Omega Design Corp., Exton, Pa., manufactures packaging equipment systems — plastic bottle and puck unscramblers, shrink bundlers, stretchbanders, and orienters. One of the company's products (the Classic Series of shrink bundlers) is in worldwide operation. This pneumatically-driven, PLC-controlled machine was designed for automatic shrink packaging of containers into predetermined bundle configurations. It helps eliminate the cost of cardboard boxes and creates a more secure package, which lends itself to further automation down the line, such as case packing.

With unique packaging on the rise, Omega needed to accommodate alternative package configurations. After incorporating several changes, the company focused on the product pusher, a pneumatic-driven actuator that pushed product into film or other packaging material. Inherent to pneumatic actuators is play and uneven motion control, causing inconsistent product flow through the pusher area, misaligned products, and machine stoppage. Air compression is also expensive.

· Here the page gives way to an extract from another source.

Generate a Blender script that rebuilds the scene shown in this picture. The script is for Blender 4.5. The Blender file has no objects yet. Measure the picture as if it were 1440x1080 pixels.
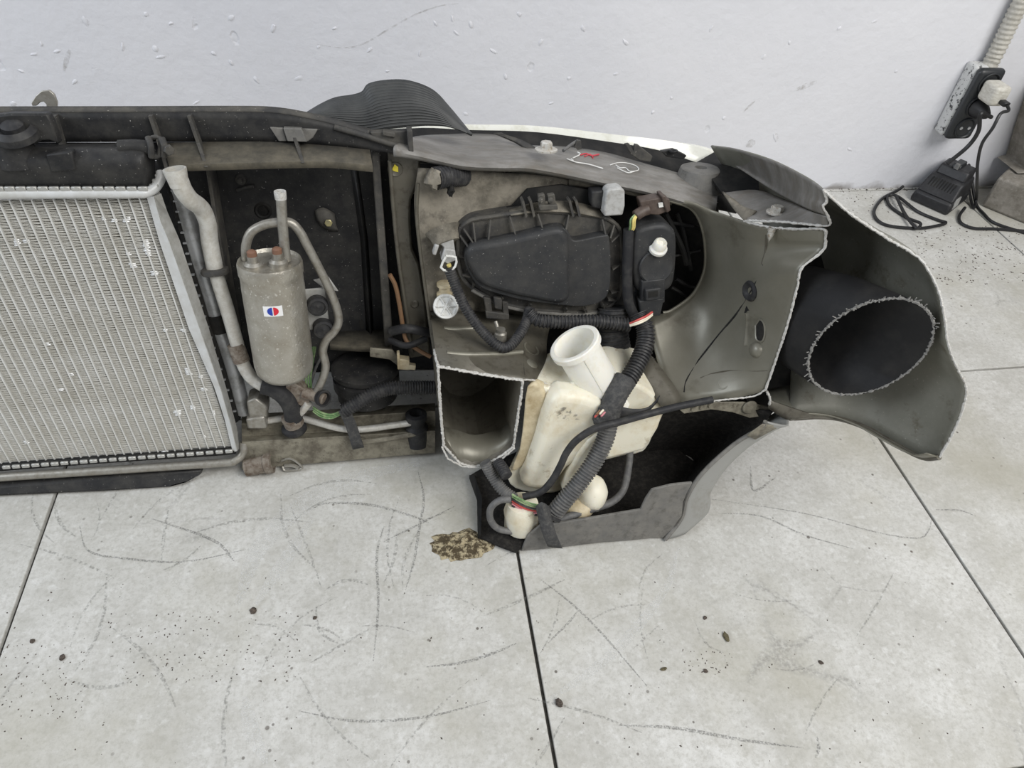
import bpy, bmesh, math, random
from mathutils import Vector, Matrix, noise
from mathutils.bvhtree import BVHTree

random.seed(7)
SC = bpy.context.scene
COL = SC.collection

# ------------------------------------------------------------------ camera
F_PX = 998.0
CAM_H = 0.811
_d = Vector((-0.15162307, -0.70987163, 0.68781736))    # towards the wall, in lens axes
_x = Vector((0.98625145, -0.06238713, 0.15302262))     # along the wall
_n = Vector((-0.06571546, 0.70156263, 0.70957125))     # down
cam_data = bpy.data.cameras.new('camera')
cam_data.sensor_width = 36.0
cam_data.sensor_fit = 'HORIZONTAL'
cam_data.lens = F_PX / 1440.0 * 36.0
cam_data.clip_start = 0.01
cam = bpy.data.objects.new('camera', cam_data)
COL.objects.link(cam)
cr = Vector((_x[0], _d[0], -_n[0]))
cu = -Vector((_x[1], _d[1], -_n[1]))
cb = -Vector((_x[2], _d[2], -_n[2]))
cam.matrix_world = Matrix(((cr.x, cu.x, cb.x, 0), (cr.y, cu.y, cb.y, 0), (cr.z, cu.z, cb.z, CAM_H), (0, 0, 0, 1)))
SC.camera = cam

# ------------------------------------------------------------------ light
world = bpy.data.worlds.new('world')
SC.world = world
world.use_nodes = True
bg = world.node_tree.nodes['Background']
bg.inputs[0].default_value = (0.93, 0.96, 1.0, 1)
bg.inputs[1].default_value = 0.27


def area_light(name, loc, target, sx, sy, power, color):
    ld = bpy.data.lights.new(name, 'AREA')
    ld.shape = 'RECTANGLE'
    ld.size, ld.size_y, ld.energy, ld.color = sx, sy, power, color
    o = bpy.data.objects.new(name, ld)
    o.location = loc
    o.rotation_euler = (Vector(target) - Vector(loc)).to_track_quat('-Z', 'Y').to_euler()
    COL.objects.link(o)


area_light('daylight_from_garage_door', (1.5, -0.9, 2.5), (0.1, 0.8, 0.0), 2.0, 1.6, 78, (1.0, 0.985, 0.955))
area_light('daylight_from_side_window', (-2.4, 0.25, 1.9), (-0.2, 1.1, 0.2), 1.3, 1.2, 36, (0.84, 0.91, 1.0))
vs = SC.view_settings
vs.view_transform = 'Standard'
vs.look = 'None'
vs.gamma = 1.0
vs.exposure = 0.16
vs.use_curve_mapping = False

# ------------------------------------------------------------------ measuring helpers
CAM = Vector((0, 0, CAM_H))
TILT = math.radians(11.4)
ORG = Vector((0, 0.65, 0))
EX = Vector((1, 0, 0))
EZ = Vector((0, math.sin(TILT), math.cos(TILT)))       # up along the leaning car section
EN = Vector((0, -math.cos(TILT), math.sin(TILT)))      # out of it, towards the viewer
YW = 1.355
TILE = 0.5975


def ray(u, v):
    r = Vector((u - 720.0, v - 540.0, F_PX))
    return Vector((r.dot(_x), r.dot(_d), -r.dot(_n)))


def P(u, v, o=0.0):
    r = ray(u, v)
    return CAM + r * (((ORG + EN * o - CAM).dot(EN)) / r.dot(EN))


def PS(u, v, s):
    r = ray(u, v)
    return CAM + r * (((ORG + EZ * s - CAM).dot(EZ)) / r.dot(EZ))


def FL(u, v, z=0.0):
    r = ray(u, v)
    return CAM + r * ((z - CAM_H) / r.z)


def WA(u, v, off=0.0):
    r = ray(u, v)
    return CAM + r * ((YW - off) / r.y)


def L(x, s, o):
    return ORG + EX * x + EZ * s + EN * o


def loc(p):
    q = p - ORG
    return q.x, q.dot(EZ), q.dot(EN)


def hitter(vf):
    """finds the surface point of a mesh seen at a photograph pixel"""
    t = BVHTree.FromPolygons([tuple(p) for p in vf[0]], vf[1])

    def h(u, v, lift=0.0):
        r = ray(u, v).normalized()
        q, nrm, _, _ = t.ray_cast(CAM, r)
        if q is None:
            q, nrm, _, _ = t.find_nearest(P(u, v, 0.05))
        if nrm.dot(r) > 0:
            nrm = -nrm
        return q + nrm * lift, nrm
    return h


def px(n, p):
    """metres covered by n photograph pixels at point p"""
    return n * (p - CAM).length / 1050.0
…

After discussions with applications engineers, Omega decided to replace the pneumatic pusher with a high-speed Kerk RGS (Rapid Guide Screw) 10000, a cost-effective, screw-driven slide. Omega's engineers then worked with Kerk to incorporate a servomotor and a few additional components to create an intelligent motion system. “It was a simple swap-out,” says Devendra Shendge, a product development specialist with Omega Design. “The slide was retrofitted to the unit we were using and easily met the space constraints.” Speeds over 60 in./sec are possible, rivaling belts and cables while maintaining axial stiffness. The screw generates 150 lbf, while the original air cylinder only produced 80 lbf. Also: “Before it was just a continuous motion, 0-50 in./sec,” says Shendge. “Now we can accelerate or decelerate the machine. This is critical, because when you're dealing with unusual shapes and heavier mass, you can't just thrust them through the machine at top speed. You can damage the machine as well as the product.”

Omega first put the new Classic shrinkbundler on exhibit at the PMMI Pack Expo Show in Las Vegas, 2005.